— START DATA PROVIDED —

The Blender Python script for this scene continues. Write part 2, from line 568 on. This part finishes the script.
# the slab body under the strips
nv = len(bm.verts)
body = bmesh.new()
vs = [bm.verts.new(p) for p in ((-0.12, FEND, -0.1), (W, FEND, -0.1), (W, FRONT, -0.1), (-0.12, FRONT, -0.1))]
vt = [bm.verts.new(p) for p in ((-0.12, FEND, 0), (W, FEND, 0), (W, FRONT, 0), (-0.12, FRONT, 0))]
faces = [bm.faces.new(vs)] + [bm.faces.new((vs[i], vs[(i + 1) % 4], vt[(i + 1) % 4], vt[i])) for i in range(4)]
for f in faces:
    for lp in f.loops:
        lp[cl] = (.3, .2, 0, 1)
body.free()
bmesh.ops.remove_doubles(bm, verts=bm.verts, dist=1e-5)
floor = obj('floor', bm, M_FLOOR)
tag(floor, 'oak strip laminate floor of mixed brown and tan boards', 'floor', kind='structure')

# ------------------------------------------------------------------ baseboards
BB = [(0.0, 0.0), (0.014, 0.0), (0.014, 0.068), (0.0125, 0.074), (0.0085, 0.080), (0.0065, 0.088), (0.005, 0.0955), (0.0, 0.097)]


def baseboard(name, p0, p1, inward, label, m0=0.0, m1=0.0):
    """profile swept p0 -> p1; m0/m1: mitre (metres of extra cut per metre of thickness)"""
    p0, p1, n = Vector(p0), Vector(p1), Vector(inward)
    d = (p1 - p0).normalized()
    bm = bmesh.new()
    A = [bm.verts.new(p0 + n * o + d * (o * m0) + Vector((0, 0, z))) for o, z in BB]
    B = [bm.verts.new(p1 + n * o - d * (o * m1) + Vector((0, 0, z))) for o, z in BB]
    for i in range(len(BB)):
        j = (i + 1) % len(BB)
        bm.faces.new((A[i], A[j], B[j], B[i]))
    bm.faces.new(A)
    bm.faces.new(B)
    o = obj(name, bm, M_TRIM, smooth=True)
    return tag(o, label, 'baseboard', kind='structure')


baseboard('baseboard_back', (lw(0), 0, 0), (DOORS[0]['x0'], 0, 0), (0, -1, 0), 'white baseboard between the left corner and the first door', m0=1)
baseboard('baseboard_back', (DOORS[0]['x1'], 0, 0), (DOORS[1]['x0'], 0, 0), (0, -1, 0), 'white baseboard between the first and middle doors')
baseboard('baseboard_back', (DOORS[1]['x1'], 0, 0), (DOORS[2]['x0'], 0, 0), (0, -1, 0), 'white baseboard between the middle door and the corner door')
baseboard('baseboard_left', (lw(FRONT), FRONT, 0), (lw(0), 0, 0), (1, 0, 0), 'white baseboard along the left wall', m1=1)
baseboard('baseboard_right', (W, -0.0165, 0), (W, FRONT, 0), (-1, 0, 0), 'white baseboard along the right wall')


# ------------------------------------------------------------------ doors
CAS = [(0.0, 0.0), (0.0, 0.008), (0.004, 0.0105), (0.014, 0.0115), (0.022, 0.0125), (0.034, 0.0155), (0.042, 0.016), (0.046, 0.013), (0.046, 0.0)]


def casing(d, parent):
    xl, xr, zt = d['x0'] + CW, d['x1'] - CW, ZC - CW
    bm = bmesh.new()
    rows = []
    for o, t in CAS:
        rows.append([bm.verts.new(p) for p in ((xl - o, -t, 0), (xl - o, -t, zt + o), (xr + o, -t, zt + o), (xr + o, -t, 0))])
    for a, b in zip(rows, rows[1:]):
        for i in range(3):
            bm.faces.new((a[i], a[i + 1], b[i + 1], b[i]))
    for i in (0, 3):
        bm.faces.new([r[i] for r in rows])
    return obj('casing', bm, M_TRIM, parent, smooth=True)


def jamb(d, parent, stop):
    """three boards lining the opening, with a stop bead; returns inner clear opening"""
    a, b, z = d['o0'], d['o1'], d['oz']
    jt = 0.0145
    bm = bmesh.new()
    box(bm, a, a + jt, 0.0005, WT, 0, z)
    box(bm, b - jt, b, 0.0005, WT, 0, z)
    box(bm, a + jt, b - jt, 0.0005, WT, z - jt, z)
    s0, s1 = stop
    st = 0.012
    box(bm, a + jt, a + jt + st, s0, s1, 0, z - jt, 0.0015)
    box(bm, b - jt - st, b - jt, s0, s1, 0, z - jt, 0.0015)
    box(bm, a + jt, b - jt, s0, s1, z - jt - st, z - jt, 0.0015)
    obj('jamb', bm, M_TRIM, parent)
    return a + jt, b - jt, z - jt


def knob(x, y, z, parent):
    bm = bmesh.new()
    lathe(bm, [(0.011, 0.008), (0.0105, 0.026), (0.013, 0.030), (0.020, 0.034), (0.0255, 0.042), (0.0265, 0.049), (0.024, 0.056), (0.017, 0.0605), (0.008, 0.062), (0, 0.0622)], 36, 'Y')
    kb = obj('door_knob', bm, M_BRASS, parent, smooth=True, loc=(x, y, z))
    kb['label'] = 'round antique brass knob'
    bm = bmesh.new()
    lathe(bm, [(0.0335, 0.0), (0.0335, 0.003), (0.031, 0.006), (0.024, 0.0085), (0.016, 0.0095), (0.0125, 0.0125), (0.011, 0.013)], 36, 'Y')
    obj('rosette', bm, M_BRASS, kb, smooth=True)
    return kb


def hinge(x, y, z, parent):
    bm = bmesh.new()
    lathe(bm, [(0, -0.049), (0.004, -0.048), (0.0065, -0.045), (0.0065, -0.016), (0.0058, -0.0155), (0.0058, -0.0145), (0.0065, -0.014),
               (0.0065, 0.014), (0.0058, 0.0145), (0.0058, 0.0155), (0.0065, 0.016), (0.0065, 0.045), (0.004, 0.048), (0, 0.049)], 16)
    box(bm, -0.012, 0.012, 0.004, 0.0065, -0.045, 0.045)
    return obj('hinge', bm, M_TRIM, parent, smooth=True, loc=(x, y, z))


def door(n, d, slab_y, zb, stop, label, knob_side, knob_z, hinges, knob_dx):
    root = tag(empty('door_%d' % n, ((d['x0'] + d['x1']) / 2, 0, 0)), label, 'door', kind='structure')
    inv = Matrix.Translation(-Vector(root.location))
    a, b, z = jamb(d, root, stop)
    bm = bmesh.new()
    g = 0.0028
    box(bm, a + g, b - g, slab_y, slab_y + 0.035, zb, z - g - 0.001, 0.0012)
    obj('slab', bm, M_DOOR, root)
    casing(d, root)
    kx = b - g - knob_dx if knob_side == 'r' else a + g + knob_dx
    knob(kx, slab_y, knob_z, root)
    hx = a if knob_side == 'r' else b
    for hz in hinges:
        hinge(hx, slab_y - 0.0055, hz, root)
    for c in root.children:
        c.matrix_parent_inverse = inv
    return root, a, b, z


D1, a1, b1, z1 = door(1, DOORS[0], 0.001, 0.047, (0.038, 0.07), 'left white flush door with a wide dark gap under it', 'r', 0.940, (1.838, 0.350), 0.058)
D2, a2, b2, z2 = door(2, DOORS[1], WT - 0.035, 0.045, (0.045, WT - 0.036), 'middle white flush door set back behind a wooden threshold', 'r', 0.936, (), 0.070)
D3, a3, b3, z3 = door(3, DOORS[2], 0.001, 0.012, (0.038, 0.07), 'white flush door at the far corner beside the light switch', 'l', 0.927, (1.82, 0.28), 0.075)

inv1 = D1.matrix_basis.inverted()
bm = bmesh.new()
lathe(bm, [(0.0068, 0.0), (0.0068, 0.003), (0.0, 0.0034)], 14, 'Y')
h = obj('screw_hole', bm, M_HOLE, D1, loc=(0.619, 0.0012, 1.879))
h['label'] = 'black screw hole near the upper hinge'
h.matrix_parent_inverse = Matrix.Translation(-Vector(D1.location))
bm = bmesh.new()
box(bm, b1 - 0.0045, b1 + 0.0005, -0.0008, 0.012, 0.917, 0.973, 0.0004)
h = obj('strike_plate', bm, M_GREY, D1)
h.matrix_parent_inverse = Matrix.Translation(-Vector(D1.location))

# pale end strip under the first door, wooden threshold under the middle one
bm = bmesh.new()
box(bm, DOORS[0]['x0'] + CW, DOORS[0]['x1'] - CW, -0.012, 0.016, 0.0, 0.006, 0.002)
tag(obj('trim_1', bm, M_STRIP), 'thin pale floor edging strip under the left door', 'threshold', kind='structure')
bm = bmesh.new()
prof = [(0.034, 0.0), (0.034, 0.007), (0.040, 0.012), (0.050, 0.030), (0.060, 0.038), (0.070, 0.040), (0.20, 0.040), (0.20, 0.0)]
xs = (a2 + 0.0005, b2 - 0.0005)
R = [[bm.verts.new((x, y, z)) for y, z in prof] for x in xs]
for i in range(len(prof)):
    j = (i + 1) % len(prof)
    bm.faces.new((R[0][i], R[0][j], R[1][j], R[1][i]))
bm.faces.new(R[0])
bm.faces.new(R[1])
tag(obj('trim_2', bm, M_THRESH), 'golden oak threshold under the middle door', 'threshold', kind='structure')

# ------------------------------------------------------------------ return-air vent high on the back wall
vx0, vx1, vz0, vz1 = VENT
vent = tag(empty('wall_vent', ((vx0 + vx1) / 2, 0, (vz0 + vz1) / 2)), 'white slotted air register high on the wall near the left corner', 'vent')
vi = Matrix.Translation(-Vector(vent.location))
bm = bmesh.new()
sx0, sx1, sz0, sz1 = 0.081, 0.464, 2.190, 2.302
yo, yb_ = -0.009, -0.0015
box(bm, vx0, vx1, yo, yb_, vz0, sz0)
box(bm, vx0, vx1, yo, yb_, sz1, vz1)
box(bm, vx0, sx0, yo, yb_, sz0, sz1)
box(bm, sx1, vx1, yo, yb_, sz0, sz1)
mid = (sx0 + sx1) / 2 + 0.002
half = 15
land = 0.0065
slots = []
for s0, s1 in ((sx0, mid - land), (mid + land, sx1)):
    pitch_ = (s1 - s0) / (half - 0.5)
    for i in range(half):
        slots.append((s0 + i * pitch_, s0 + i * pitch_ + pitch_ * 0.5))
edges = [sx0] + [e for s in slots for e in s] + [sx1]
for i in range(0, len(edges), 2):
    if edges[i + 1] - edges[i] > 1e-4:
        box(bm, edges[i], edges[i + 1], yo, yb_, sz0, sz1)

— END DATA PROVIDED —

Return exactly the opening lines of the listing above, ending with the line that has "return tag(o, label, 'baseboard', kind='structure')".

**IN RESPONSE:**
The Blender Python script for this scene continues. Write part 2, from line 568 on. This part finishes the script.
# the slab body under the strips
nv = len(bm.verts)
body = bmesh.new()
vs = [bm.verts.new(p) for p in ((-0.12, FEND, -0.1), (W, FEND, -0.1), (W, FRONT, -0.1), (-0.12, FRONT, -0.1))]
vt = [bm.verts.new(p) for p in ((-0.12, FEND, 0), (W, FEND, 0), (W, FRONT, 0), (-0.12, FRONT, 0))]
faces = [bm.faces.new(vs)] + [bm.faces.new((vs[i], vs[(i + 1) % 4], vt[(i + 1) % 4], vt[i])) for i in range(4)]
for f in faces:
    for lp in f.loops:
        lp[cl] = (.3, .2, 0, 1)
body.free()
bmesh.ops.remove_doubles(bm, verts=bm.verts, dist=1e-5)
floor = obj('floor', bm, M_FLOOR)
tag(floor, 'oak strip laminate floor of mixed brown and tan boards', 'floor', kind='structure')

# ------------------------------------------------------------------ baseboards
BB = [(0.0, 0.0), (0.014, 0.0), (0.014, 0.068), (0.0125, 0.074), (0.0085, 0.080), (0.0065, 0.088), (0.005, 0.0955), (0.0, 0.097)]


def baseboard(name, p0, p1, inward, label, m0=0.0, m1=0.0):
    """profile swept p0 -> p1; m0/m1: mitre (metres of extra cut per metre of thickness)"""
    p0, p1, n = Vector(p0), Vector(p1), Vector(inward)
    d = (p1 - p0).normalized()
    bm = bmesh.new()
    A = [bm.verts.new(p0 + n * o + d * (o * m0) + Vector((0, 0, z))) for o, z in BB]
    B = [bm.verts.new(p1 + n * o - d * (o * m1) + Vector((0, 0, z))) for o, z in BB]
    for i in range(len(BB)):
        j = (i + 1) % len(BB)
        bm.faces.new((A[i], A[j], B[j], B[i]))
    bm.faces.new(A)
    bm.faces.new(B)
    o = obj(name, bm, M_TRIM, smooth=True)
    return tag(o, label, 'baseboard', kind='structure')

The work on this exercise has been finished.